* **PROBLEM DETAILS**
Retype each line of the material exactly, please, skipping any picture in it.

* **INFORMATION SUPPLIED**
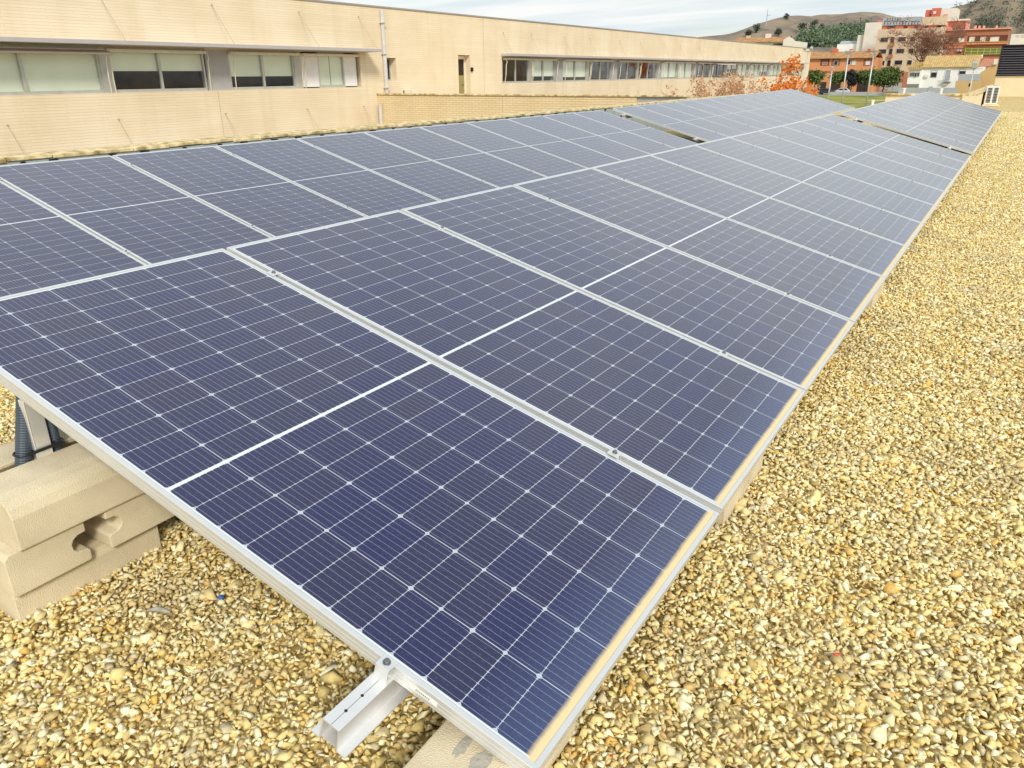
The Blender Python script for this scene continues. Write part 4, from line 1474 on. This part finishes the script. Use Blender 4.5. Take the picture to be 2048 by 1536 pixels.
# beige apartment block
t = Town('beige_apartment_block', 265, (1800, 165), 'beige apartment block with dark windows and grey attic behind the bare tree')
t.box('wall', M_beige, (1750, 57, 1880, 143), 16, True)
t.box('ground_floor', M_rbrick, (1752, 143.5, 1818, 180), .3, True, dy=-.32)
for r_i, (cy, dx) in enumerate(((79.5, 0), (103, -3.5), (126, -7))):
    t.win(1768.5 + dx, cy, 15, 8.5, frame=M_beige); t.win(1804 + dx, cy - 1, 15, 8.5, frame=M_beige); t.win(1826 + dx, cy - 1, 9, 9, frame=M_beige)
    t.win(1851 + dx * .8, cy - 1, 12, 8.5, frame=M_beige)
    t.win(1784.5 + dx, cy + 3, 7, 17, frame=M_beige)
    b = t.box('balcony', M_rbrick, (1780 + dx, cy + 6, 1789 + dx, cy + 13), .5, dy=-.7)
t.box('attic', M_redr, (1762, 50, 1872, 56.8), 12, dy=1.5)
for c in (1781, 1810, 1832, 1852): t.win(c, 53.5, 16 if c == 1781 else 8, 4, out=1.5, frame=M_redr)
at_ = t.box('attic_cladding', M_zinc, (1764, 34, 1842, 49.8), 12, dy=1.2)
t.box('attic_render', M_beige, (1842.4, 33, 1890, 49.8), 12, dy=1.1)
m = MB()
for c in range(12):
    X0, X1, Z0, Z1 = t.rect(1768 + c * 6, 42 + (c % 3), 1768.8 + c * 6, 48.5); m.box(X0, X1, 1.1, 1.15, Z0, Z1)
    X0, X1, Z0, Z1 = t.rect(1768 + c * 6, 41 + (c % 2), 1773 + c * 6, 41.8 + (c % 2)); m.box(X0, X1, 1.1, 1.15, Z0, Z1)
for c in range(6):
    X0, X1, Z0, Z1 = t.rect(1774 + c * 5, 35, 1774.8 + c * 5, 41); m.box(X0, X1, 1.1, 1.15, Z0, Z1)
m.build('railing', M_win, t.root)
t.box('door', M_zinc, (1776, 168, 1785, 181), .1, True, dy=-.45)
m = MB()
for c in range(4):
    X0, X1, Z0, Z1 = t.rect(1761, 168 + c * 3, 1776, 169 + c * 3); m.box(X0, X1, -.40, -.36, Z0, Z1)
    X0, X1, Z0, Z1 = t.rect(1761 + c * 4, 167, 1762 + c * 4, 179); m.box(X0, X1, -.40, -.36, Z0, Z1)
m.build('window_grille', M_shut, t.root)
t.box('garage_shutter', M_zinc, (1786, 166, 1803, 182), .1, True, dy=-.45)

# stair tower, pink penthouse
t = Town('stair_tower', 300, (1875, 60), 'red and cream stair tower rising behind the bare tree')
t.box('tower', M_lightbeige, (1873, 17, 1907, 100), 12, True)
t.box('red_wing', M_redr, (1845, 20, 1857, 100), 9, True); t.box('red_wing', M_redr, (1857.4, 16.6, 1876, 100), 9.5, True, dy=-.6)
t.win(1870, 25, 6, 6, mat=M_shut, out=-.6, frame=M_redr); t.win(1861, 30, 5, 2.6, out=-.6, frame=M_redr)
t.box('red_bay', M_pink, (1888, 28, 1895, 38), .4, dy=-.5)
# red brick apartments
t = Town('red_brick_apartments', 272, (1950, 118), 'red brick apartment block with a long top balcony and yellow glazed gallery')
t.box('wall', M_rbrick, (1868, 60, 2011, 140), 14, True)
t.box('brick_band', M_or, (1868, 84, 1934, 85.5), .15, dy=-.16); t.box('brick_band', M_or, (1868, 94, 2010, 95.4), .15, dy=-.16)
t.box('roof_edge', M_pink, (1866, 57.5, 2022, 60), 15, dy=-.6)
t.box('penthouse', M_pink, (1892, 42, 1935, 57), 8, dy=2.0)
for a in (1893, 1932.5):
    t.box('penthouse_pier', M_pink, (a - 2, 39.5, a + 3, 57), 1.0, dy=1.0)
t.box('penthouse_roof', M_lightbeige, (1888, 38, 1938, 41.6), 9.5, dy=.6)
for c in (1949, 1957, 1966, 1992):
    t.box('chimney', M_pink, (c - 2, 50, c + 2.4, 57), 1.2, dy=4)
t.win(1923, 80.5, 12, 9, mat=M_shut, frame=M_rbrick); t.win(1918, 103, 10, 8, sh=.45, frame=M_rbrick); t.win(1893, 79, 10, 7, mat=M_shut, frame=M_rbrick); t.win(1888, 103, 10, 7, mat=M_shut, frame=M_rbrick)
t.box('balcony_recess', mat_plain('recess_brown', (0.14, 0.05, 0.03), rough=.9), (1935, 70.5, 2015, 85.5), .05, dy=-.06)
for c, w in ((1944, 10), (1966, 10), (1989, 17)): t.win(c, 78.5, w, 9, mat=M_shut, out=-.08, frame=M_or)
t.box('balcony_rail', M_yellowmetal, (1934, 83, 2014, 84), .06, dy=-.9); t.box('balcony_slab', M_or, (1934, 85.6, 2016, 88.5), 1.0, dy=-1.0)
t.box('gallery', mat_plain('green_glass', (0.16, 0.20, 0.06), rough=.15), (1930, 97, 2006, 108.5), .5, dy=-.5)
m = MB()
for c in range(7):
    X0, X1, Z0, Z1 = t.rect(1930 + c * 12.5, 96.5, 1931 + c * 12.5, 109); m.box(X0, X1, -.58, -.50, Z0, Z1)
for a in (96.5, 102.5, 108):
    X0, X1, Z0, Z1 = t.rect(1930, a, 2006, a + .8); m.box(X0, X1, -.60, -.505, Z0, Z1)
m.build('gallery_frame', M_yellowmetal, t.root)

# white house
t = Town('white_house', 205, (1890, 182), 'white two storey house with yellowish tiled roof and balcony', 'house')
t.box('wall', M_white, (1842, 134, 1962, 184), 10, True)
rf = t.gable('roof', M_tileyel, 1847, 1955, 133.5, 110, 10, .5)
t.box('chimney', M_white, (1959, 109, 1963, 116), 1, dy=4.5, parent=rf)
t.box('side_wing', M_white, (1815, 139, 1841.6, 184), 7, True, dy=-.4)
t.box('wing_roof', M_tileyel, (1815, 133, 1846, 138.6), 6, dy=-1.0); t.box('wing_roof', M_tileyel, (1824, 123.5, 1848, 131.5), 5, dy=1.5)
t.win(1829.5, 149, 20, 8, out=-.4, mat=mat_plain('loggia_glass', (0.13, 0.14, 0.14), rough=.2)); t.win(1818.5, 149, 3, 8, out=-.5, mat=M_ochre); t.win(1832, 149.5, 3.5, 8, out=-.52)
t.box('terrace_recess', mat_plain('porch_shade', (0.24, 0.22, 0.19), rough=.9), (1813, 168, 1838, 175), .05, dy=-.46)
t.win(1868, 147.5, 11, 13, sh=.30, frame=M_zinc); t.win(1925, 144.5, 12, 10, sh=.25, frame=M_zinc); t.win(1895, 151, 10, 21, mat=M_zinc, frame=M_white)
m = MB()
for c in range(9):
    X0, X1, Z0, Z1 = t.rect(1885.5 + c * 2, 153.5, 1886 + c * 2, 163); m.box(X0, X1, -.8, -.76, Z0, Z1)
X0, X1, Z0, Z1 = t.rect(1885, 152.8, 1902.5, 153.5); m.box(X0, X1, -.82, -.74, Z0, Z1)
X0, X1, Z0, Z1 = t.rect(1885, 163, 1902.5, 164); m.box(X0, X1, -.85, -.01, Z0, Z1)
m.build('balcony', M_zinc, t.root)
for cx, cy in ((1853, 152), (1891, 167.5)): t.box('air_conditioner', M_shut, (cx - 3.5, cy - 3, cx + 3.5, cy + 3), .4, dy=-.42)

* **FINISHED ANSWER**
The Blender Python script for this scene continues. Write part 4, from line 1474 on. This part finishes the script. Use Blender 4.5. Take the picture to be 2048 by 1536 pixels.
# beige apartment block
t = Town('beige_apartment_block', 265, (1800, 165), 'beige apartment block with dark windows and grey attic behind the bare tree')
t.box('wall', M_beige, (1750, 57, 1880, 143), 16, True)
t.box('ground_floor', M_rbrick, (1752, 143.5, 1818, 180), .3, True, dy=-.32)
for r_i, (cy, dx) in enumerate(((79.5, 0), (103, -3.5), (126, -7))):
    t.win(1768.5 + dx, cy, 15, 8.5, frame=M_beige); t.win(1804 + dx, cy - 1, 15, 8.5, frame=M_beige); t.win(1826 + dx, cy - 1, 9, 9, frame=M_beige)
    t.win(1851 + dx * .8, cy - 1, 12, 8.5, frame=M_beige)
    t.win(1784.5 + dx, cy + 3, 7, 17, frame=M_beige)
    b = t.box('balcony', M_rbrick, (1780 + dx, cy + 6, 1789 + dx, cy + 13), .5, dy=-.7)
t.box('attic', M_redr, (1762, 50, 1872, 56.8), 12, dy=1.5)
for c in (1781, 1810, 1832, 1852): t.win(c, 53.5, 16 if c == 1781 else 8, 4, out=1.5, frame=M_redr)
at_ = t.box('attic_cladding', M_zinc, (1764, 34, 1842, 49.8), 12, dy=1.2)
t.box('attic_render', M_beige, (1842.4, 33, 1890, 49.8), 12, dy=1.1)
m = MB()
for c in range(12):
    X0, X1, Z0, Z1 = t.rect(1768 + c * 6, 42 + (c % 3), 1768.8 + c * 6, 48.5); m.box(X0, X1, 1.1, 1.15, Z0, Z1)
    X0, X1, Z0, Z1 = t.rect(1768 + c * 6, 41 + (c % 2), 1773 + c * 6, 41.8 + (c % 2)); m.box(X0, X1, 1.1, 1.15, Z0, Z1)
for c in range(6):
    X0, X1, Z0, Z1 = t.rect(1774 + c * 5, 35, 1774.8 + c * 5, 41); m.box(X0, X1, 1.1, 1.15, Z0, Z1)
m.build('railing', M_win, t.root)
t.box('door', M_zinc, (1776, 168, 1785, 181), .1, True, dy=-.45)
m = MB()
for c in range(4):
    X0, X1, Z0, Z1 = t.rect(1761, 168 + c * 3, 1776, 169 + c * 3); m.box(X0, X1, -.40, -.36, Z0, Z1)
    X0, X1, Z0, Z1 = t.rect(1761 + c * 4, 167, 1762 + c * 4, 179); m.box(X0, X1, -.40, -.36, Z0, Z1)
m.build('window_grille', M_shut, t.root)
t.box('garage_shutter', M_zinc, (1786, 166, 1803, 182), .1, True, dy=-.45)

# stair tower, pink penthouse
t = Town('stair_tower', 300, (1875, 60), 'red and cream stair tower rising behind the bare tree')
t.box('tower', M_lightbeige, (1873, 17, 1907, 100), 12, True)
t.box('red_wing', M_redr, (1845, 20, 1857, 100), 9, True); t.box('red_wing', M_redr, (1857.4, 16.6, 1876, 100), 9.5, True, dy=-.6)
t.win(1870, 25, 6, 6, mat=M_shut, out=-.6, frame=M_redr); t.win(1861, 30, 5, 2.6, out=-.6, frame=M_redr)
t.box('red_bay', M_pink, (1888, 28, 1895, 38), .4, dy=-.5)
# red brick apartments
t = Town('red_brick_apartments', 272, (1950, 118), 'red brick apartment block with a long top balcony and yellow glazed gallery')
t.box('wall', M_rbrick, (1868, 60, 2011, 140), 14, True)
t.box('brick_band', M_or, (1868, 84, 1934, 85.5), .15, dy=-.16); t.box('brick_band', M_or, (1868, 94, 2010, 95.4), .15, dy=-.16)
t.box('roof_edge', M_pink, (1866, 57.5, 2022, 60), 15, dy=-.6)
t.box('penthouse', M_pink, (1892, 42, 1935, 57), 8, dy=2.0)
for a in (1893, 1932.5):
    t.box('penthouse_pier', M_pink, (a - 2, 39.5, a + 3, 57), 1.0, dy=1.0)
t.box('penthouse_roof', M_lightbeige, (1888, 38, 1938, 41.6), 9.5, dy=.6)
for c in (1949, 1957, 1966, 1992):
    t.box('chimney', M_pink, (c - 2, 50, c + 2.4, 57), 1.2, dy=4)
t.win(1923, 80.5, 12, 9, mat=M_shut, frame=M_rbrick); t.win(1918, 103, 10, 8, sh=.45, frame=M_rbrick); t.win(1893, 79, 10, 7, mat=M_shut, frame=M_rbrick); t.win(1888, 103, 10, 7, mat=M_shut, frame=M_rbrick)
t.box('balcony_recess', mat_plain('recess_brown', (0.14, 0.05, 0.03), rough=.9), (1935, 70.5, 2015, 85.5), .05, dy=-.06)
for c, w in ((1944, 10), (1966, 10), (1989, 17)): t.win(c, 78.5, w, 9, mat=M_shut, out=-.08, frame=M_or)
t.box('balcony_rail', M_yellowmetal, (1934, 83, 2014, 84), .06, dy=-.9); t.box('balcony_slab', M_or, (1934, 85.6, 2016, 88.5), 1.0, dy=-1.0)
t.box('gallery', mat_plain('green_glass', (0.16, 0.20, 0.06), rough=.15), (1930, 97, 2006, 108.5), .5, dy=-.5)
m = MB()
for c in range(7):
    X0, X1, Z0, Z1 = t.rect(1930 + c * 12.5, 96.5, 1931 + c * 12.5, 109); m.box(X0, X1, -.58, -.50, Z0, Z1)
for a in (96.5, 102.5, 108):
    X0, X1, Z0, Z1 = t.rect(1930, a, 2006, a + .8); m.box(X0, X1, -.60, -.505, Z0, Z1)
m.build('gallery_frame', M_yellowmetal, t.root)

# white house
t = Town('white_house', 205, (1890, 182), 'white two storey house with yellowish tiled roof and balcony', 'house')
t.box('wall', M_white, (1842, 134, 1962, 184), 10, True)
rf = t.gable('roof', M_tileyel, 1847, 1955, 133.5, 110, 10, .5)
t.box('chimney', M_white, (1959, 109, 1963, 116), 1, dy=4.5, parent=rf)
t.box('side_wing', M_white, (1815, 139, 1841.6, 184), 7, True, dy=-.4)
t.box('wing_roof', M_tileyel, (1815, 133, 1846, 138.6), 6, dy=-1.0); t.box('wing_roof', M_tileyel, (1824, 123.5, 1848, 131.5), 5, dy=1.5)
t.win(1829.5, 149, 20, 8, out=-.4, mat=mat_plain('loggia_glass', (0.13, 0.14, 0.14), rough=.2)); t.win(1818.5, 149, 3, 8, out=-.5, mat=M_ochre); t.win(1832, 149.5, 3.5, 8, out=-.52)
t.box('terrace_recess', mat_plain('porch_shade', (0.24, 0.22, 0.19), rough=.9), (1813, 168, 1838, 175), .05, dy=-.46)
t.win(1868, 147.5, 11, 13, sh=.30, frame=M_zinc); t.win(1925, 144.5, 12, 10, sh=.25, frame=M_zinc); t.win(1895, 151, 10, 21, mat=M_zinc, frame=M_white)
m = MB()
for c in range(9):
    X0, X1, Z0, Z1 = t.rect(1885.5 + c * 2, 153.5, 1886 + c * 2, 163); m.box(X0, X1, -.8, -.76, Z0, Z1)
X0, X1, Z0, Z1 = t.rect(1885, 152.8, 1902.5, 153.5); m.box(X0, X1, -.82, -.74, Z0, Z1)
X0, X1, Z0, Z1 = t.rect(1885, 163, 1902.5, 164); m.box(X0, X1, -.85, -.01, Z0, Z1)
m.build('balcony', M_zinc, t.root)
for cx, cy in ((1853, 152), (1891, 167.5)): t.box('air_conditioner', M_shut, (cx - 3.5, cy - 3, cx + 3.5, cy + 3), .4, dy=-.42)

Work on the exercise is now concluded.